Task objective:
Take the lines from the head of the listing through the one bearing "return (f(r), f(g), f(b), 1)" and copy them exactly, leaving every picture out.

======== Data

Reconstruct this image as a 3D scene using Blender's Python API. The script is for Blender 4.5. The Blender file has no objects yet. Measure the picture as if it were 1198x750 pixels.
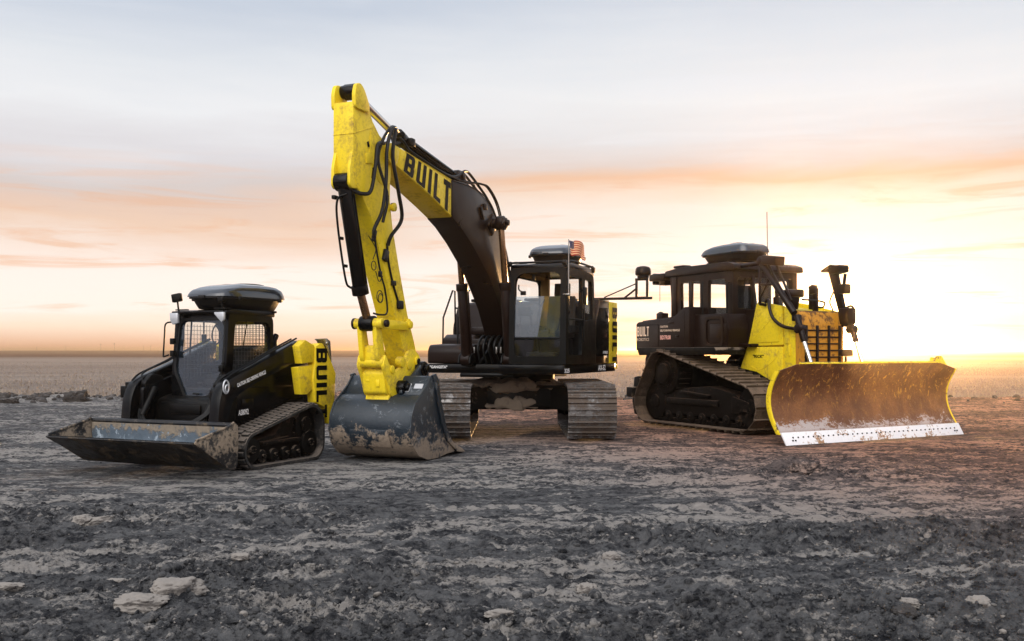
import bpy, bmesh, math, random
import numpy as np
from mathutils import Vector, Matrix
R = math.radians
sc = bpy.context.scene
COL = sc.collection
random.seed(7)
rng = np.random.default_rng(11)

# ------------------------------------------------------------------ materials
def lin(r, g, b):
    f = lambda c: (c/255)/12.92 if c/255 <= .04045 else (((c/255)+.055)/1.055)**2.4
    return (f(r), f(g), f(b), 1)

class NT:
    def __init__(s, tree): s.t = tree; s.n = tree.nodes; s.l = tree.links
    def node(s, typ, **kw):
        n = s.n.new(typ)
        for k, v in kw.items(): setattr(n, k, v)
        return n
    def link(s, a, b): s.l.new(a, b)
    def put(s, sock, v):
        if isinstance(v, bpy.types.NodeSocket): s.l.new(v, sock)
        else: sock.default_value = v
    def math(s, op, a, b=0.0, c=0.0, clamp=False):
        n = s.n.new('ShaderNodeMath'); n.operation = op; n.use_clamp = clamp
        s.put(n.inputs[0], a); s.put(n.inputs[1], b); s.put(n.inputs[2], c)
        return n.outputs[0]
    def smooth(s, v, a, b, lo=0.0, hi=1.0):
        n = s.n.new('ShaderNodeMapRange'); n.interpolation_type = 'SMOOTHSTEP'
        s.put(n.inputs['Value'], v); s.put(n.inputs['From Min'], a); s.put(n.inputs['From Max'], b)
        n.inputs['To Min'].default_value = lo; n.inputs['To Max'].default_value = hi
        return n.outputs[0]
    def mix(s, f, a, b):
        n = s.n.new('ShaderNodeMix'); n.data_type = 'RGBA'
        s.put(n.inputs[0], f); s.put(n.inputs[6], a); s.put(n.inputs[7], b)
        return n.outputs[2]
    def noise(s, vec, scale, detail=4, rough=.6, dist=0.0, stretch=None):
        if stretch:
            m = s.n.new('ShaderNodeMapping'); s.put(m.inputs['Vector'], vec); m.inputs['Scale'].default_value = stretch
            vec = m.outputs[0]
        n = s.n.new('ShaderNodeTexNoise'); s.put(n.inputs['Vector'], vec)
        n.inputs['Scale'].default_value = scale; n.inputs['Detail'].default_value = detail
        n.inputs['Roughness'].default_value = rough; n.inputs['Distortion'].default_value = dist
        return n.outputs[0]

def new_mat(name):
    m = bpy.data.materials.new(name); m.use_nodes = True
    t = NT(m.node_tree); b = t.n['Principled BSDF']
    return m, t, b

def surf(name, col, rough=.5, metal=0.0, dirt=0.0, dcol=(.16, .12, .085, 1), dscale=3.0, zfade=None, up=.5,
         wear=0.0, wcol=(.35, .33, .31, 1), bump=.15, coat=0.0, edge=.06, bscale=40, spec=.5, wscale=5.5, world=False):
    """painted or bare metal with patches of dried mud, worn spots and slight unevenness"""
    m, t, b = new_mat(name)
    co = t.node('ShaderNodeTexCoord').outputs['Object']
    geo = t.node('ShaderNodeNewGeometry')
    if world: co = geo.outputs['Position']
    c4 = (*col[:3], 1); b.inputs['Specular IOR Level'].default_value = spec
    n_big = t.noise(co, dscale, 6, .65, .4)
    n_fine = t.noise(co, 22, 5, .7)
    c = t.mix(t.smooth(n_fine, .3, .75, 0, .35), c4, tuple(x*.72 for x in col[:3])+(1,))
    r = t.smooth(n_big, .3, .7, rough*.8, min(1, rough*1.25))
    if wear:
        w = t.smooth(t.noise(co, wscale, 9, .78, .5), .70-wear*.3, .73-wear*.3)
        c = t.mix(w, c, wcol)
    if dirt:
        sep = t.node('ShaderNodeSeparateXYZ'); t.link(geo.outputs['Position'], sep.inputs[0])
        sn = t.node('ShaderNodeSeparateXYZ'); t.link(geo.outputs['Normal'], sn.inputs[0])
        upf = t.math('MULTIPLY', t.smooth(sn.outputs[2], .1, .95), up*.28)
        lvl = t.math('ADD', t.math('MULTIPLY', n_big, .65), t.math('MULTIPLY', n_fine, .35))
        lvl = t.math('ADD', lvl, upf)
        if zfade:
            zz = t.smooth(sep.outputs[2], zfade[0], zfade[1], .12, -.25)
            lvl = t.math('ADD', lvl, zz)
        th = .72-dirt*.3
        d = t.smooth(lvl, th-edge, th+edge)
        dc = t.mix(n_fine, tuple(x*.6 for x in dcol[:3])+(1,), tuple(min(1, x*1.5) for x in dcol[:3])+(1,))
        c = t.mix(d, c, dc)
        r = t.mix(d, r, (.95, .95, .95, 1))
        if metal:
            t.put(b.inputs['Metallic'], t.smooth(d, 0, 1, metal, 0.0))
        if coat: t.put(b.inputs['Coat Weight'], t.smooth(d, 0, 1, coat, 0.0))
        hgt = t.math('ADD', t.math('MULTIPLY', d, .6), t.math('MULTIPLY', n_fine, .3))
    else:
        if metal: b.inputs['Metallic'].default_value = metal
        b.inputs['Coat Weight'].default_value = coat
        hgt = n_fine
    t.put(b.inputs['Base Color'], c); t.put(b.inputs['Roughness'], r)
    bp = t.node('ShaderNodeBump'); bp.inputs['Strength'].default_value = bump; bp.inputs['Distance'].default_value = .012
    t.put(bp.inputs['Height'], hgt); t.link(bp.outputs[0], b.inputs['Normal'])
    return m

MUD = (.20, .155, .115, 1); GREYMUD = (.17, .15, .13, 1)
YEL = (.90, .66, .022)
M = {}
M['yellow'] = surf('yellow_paint', YEL, .38, dirt=.42, dcol=(.34, .22, .05), dscale=3.5, up=.2, bump=.12, spec=.22, edge=.12, wear=.16, wscale=9, wcol=(.22, .15, .03, 1))
M['yellow_dirty'] = surf('yellow_dirty_paint', YEL, .45, dirt=.42, dcol=(.13, .085, .04), dscale=6, bump=.2, spec=.25)
M['black'] = surf('black_paint', (.0028, .0028, .0032), .20, dirt=.10, dcol=(.045, .036, .03), dscale=2.5, up=.2, bump=.05, spec=.18)
M['black_matt'] = surf('black_satin_paint', (.0035, .0034, .0034), .38, dirt=.12, dcol=(.055, .043, .034), dscale=3, up=.3, bump=.1, spec=.15)
M['brown_black'] = surf('dusty_black_paint', (.011, .0045, .0028), .34, dirt=.20, dcol=(.06, .030, .018), dscale=2.5, up=.3, bump=.12, spec=.2)
M['chassis'] = surf('muddy_chassis_paint', (.005, .0042, .0038), .55, dirt=.30, dcol=(.15, .115, .085), dscale=3.5, up=.9, bump=.5, spec=.15)
M['undercarriage'] = surf('muddy_undercarriage_steel', (.006, .004, .003), .6, dirt=.34, dcol=(.06, .036, .024), dscale=4, up=.6, bump=.6, spec=.15)
M['guard_paint'] = surf('flare_tinted_yellow_guard', (.55, .24, .02), .45, dirt=.55, dcol=(.12, .055, .02), dscale=5, bump=.3, spec=.3)  # sun flare's orange-brown glow painted into the guard's yellow and dirt
M['shoe'] = surf('worn_shoe_steel', (.22, .21, .205), .34, metal=.8, dirt=.74, dcol=(.085, .063, .048), dscale=4, up=.2, bump=.9, edge=.07, world=True)
M['shoe_brown'] = surf('muddy_shoe_steel', (.10, .072, .05), .5, metal=.5, dirt=.62, dcol=(.13, .085, .055), dscale=4, up=.3, bump=.9, edge=.10, world=True)
M['rubber'] = surf('dusty_rubber', (.012, .012, .012), .7, dirt=.40, dcol=(.14, .115, .095), dscale=6, up=1.3, bump=.5, edge=.15)
M['bucket'] = surf('scraped_bucket_paint', (.018, .027, .037), .36, metal=.2, dirt=.58, dcol=(.22, .17, .125), dscale=4.2, zfade=(.0, 1.05), up=-.3, wear=.42, wcol=(.10, .115, .13, 1), bump=.8, edge=.045)
M['bucket_black'] = surf('muddy_black_bucket_steel', (.008, .008, .009), .4, dirt=.50, dcol=(.13, .095, .06), dscale=4, up=-.5, wear=.4, wcol=(.06, .05, .04, 1), bump=.5, edge=.07, spec=.35)
M['bucket_flank'] = surf('tan_caked_bucket_side', (.008, .008, .009), .45, dirt=.74, dcol=(.22, .17, .12), dscale=3.6, up=0, bump=.9, edge=.045)
M['bucket_inside'] = surf('polished_bucket_floor', (.10, .13, .16), .5, metal=.2, dirt=.68, dcol=(.19, .155, .115), dscale=4, zfade=(.66, .2), up=-.1, wear=.5, wcol=(.34, .40, .45, 1), bump=.7, edge=.03)
M['moldboard'] = surf('rusty_moldboard_steel', (.20, .075, .022), .42, metal=.35, dirt=.56, dcol=(.42, .33, .27), dscale=2.6, zfade=(.2, .85), up=0, wear=.36, wscale=3.5, wcol=(.42, .20, .045, 1), bump=.6, edge=.10)
def moldboard_material():
    m, t, b = new_mat('rusty_moldboard_steel')
    co = t.node('ShaderNodeTexCoord').outputs['Object']; sep = t.node('ShaderNodeSeparateXYZ'); t.link(co, sep.inputs[0]); z = sep.outputs[2]
    cl = t.noise(co, 1.8, 6, .65, .4); fl = t.noise(co, 9, 9, .75, .8, stretch=(1, 1.3, .7)); fi = t.noise(co, 30, 6, .75); sc_ = t.noise(co, 6, 8, .8, 1.5, stretch=(1, 1, 2.2))
    c = t.mix(t.smooth(cl, .3, .7), (.13, .045, .014, 1), (.32, .125, .032, 1))
    c = t.mix(t.smooth(fi, .35, .7, 0, .6), c, (.16, .070, .030, 1))
    up_ = t.smooth(z, .45, .95)
    c = t.mix(t.math('MULTIPLY', t.smooth(fl, .56, .61), t.math('ADD', t.math('MULTIPLY', up_, .8), .15)), c, (.70, .34, .05, 1))
    c = t.mix(t.math('MULTIPLY', t.smooth(sc_, .60, .63), t.math('MULTIPLY', up_, .8)), c, (.62, .36, .08, 1))
    lowp = t.math('ADD', t.math('ADD', t.math('MULTIPLY', sc_, .5), t.math('MULTIPLY', fi, .22)), t.math('MULTIPLY', cl, .45))
    lowp = t.math('ADD', lowp, t.smooth(z, .16, .75, .07, -.22))
    c = t.mix(t.smooth(lowp, .585, .63, 0, .85), c, (.52, .46, .44, 1))
    d = t.smooth(z, .16, .24, 1, 0)
    c = t.mix(t.math('MULTIPLY', d, .7), c, (.22, .12, .07, 1))
    t.put(b.inputs['Base Color'], c); t.put(b.inputs['Roughness'], t.smooth(fi, .3, .7, .35, .7)); b.inputs['Metallic'].default_value = .25
    bp = t.node('ShaderNodeBump'); bp.inputs['Strength'].default_value = .5; bp.inputs['Distance'].default_value = .02; t.put(bp.inputs['Height'], t.math('ADD', fl, fi)); t.link(bp.outputs[0], b.inputs['Normal'])
    return m
M['moldboard'] = moldboard_material()
M['edge'] = surf('white_worn_cutting_edge', (.80, .78, .78), .45, metal=.1, dirt=.56, dcol=(.30, .17, .09), dscale=2.6, up=-.2, bump=.3, edge=.015)
M['steel'] = surf('bare_steel', (.45, .42, .38), .3, metal=.9, dirt=.3, dcol=(.12, .09, .06), bump=.1)
M['chrome'] = surf('chrome_rod', (.75, .72, .68), .15, metal=1.0, bump=.02)
M['hose'] = surf('black_hose_rubber', (.005, .005, .005), .45, bump=.05, spec=.25)
M['plastic'] = surf('charcoal_plastic_shell', (.020, .025, .033), .16, bump=.02, spec=.6, coat=.6)
M['plastic_rough'] = surf('charcoal_textured_plastic', (.008, .0075, .0075), .5, bump=.2, spec=.25)
M['seat'] = surf('worn_seat_fabric', (.05, .035, .022), .8, bump=.3)
M['cabtrim'] = surf('yellow_lit_cab_trim', (.34, .18, .035), .6, bump=.05)  # warm yellow light on the trim is painted into its colour
M['white'] = surf('white_lettering_vinyl', (.82, .80, .78), .5, bump=0)
M['warmwhite'] = surf('cream_lettering_vinyl', (.85, .66, .50), .5, bump=0)
M['letter_black'] = surf('black_lettering_vinyl', (.003, .003, .003), .5, bump=0, spec=.1)
M['orange_text'] = surf('pink_lettering_vinyl', (.80, .42, .36), .5, bump=0)
M['dark_in'] = surf('dark_interior', (.006, .006, .006), .7, bump=.05, spec=.2)
M['lamp_clear'] = surf('clear_lamp_lens', (.55, .56, .58), .12, metal=.3, bump=.02)
M['grille'] = surf('dark_grille_steel', (.02, .018, .016), .5, bump=.1)
M['tan_dirt'] = surf('dried_tan_dirt', (.24, .185, .135), .95, dirt=.5, dcol=(.12, .09, .07), bump=.9)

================

Solution for this task:
Reconstruct this image as a 3D scene using Blender's Python API. The script is for Blender 4.5. The Blender file has no objects yet. Measure the picture as if it were 1198x750 pixels.
import bpy, bmesh, math, random
import numpy as np
from mathutils import Vector, Matrix
R = math.radians
sc = bpy.context.scene
COL = sc.collection
random.seed(7)
rng = np.random.default_rng(11)

# ------------------------------------------------------------------ materials
def lin(r, g, b):
    f = lambda c: (c/255)/12.92 if c/255 <= .04045 else (((c/255)+.055)/1.055)**2.4
    return (f(r), f(g), f(b), 1)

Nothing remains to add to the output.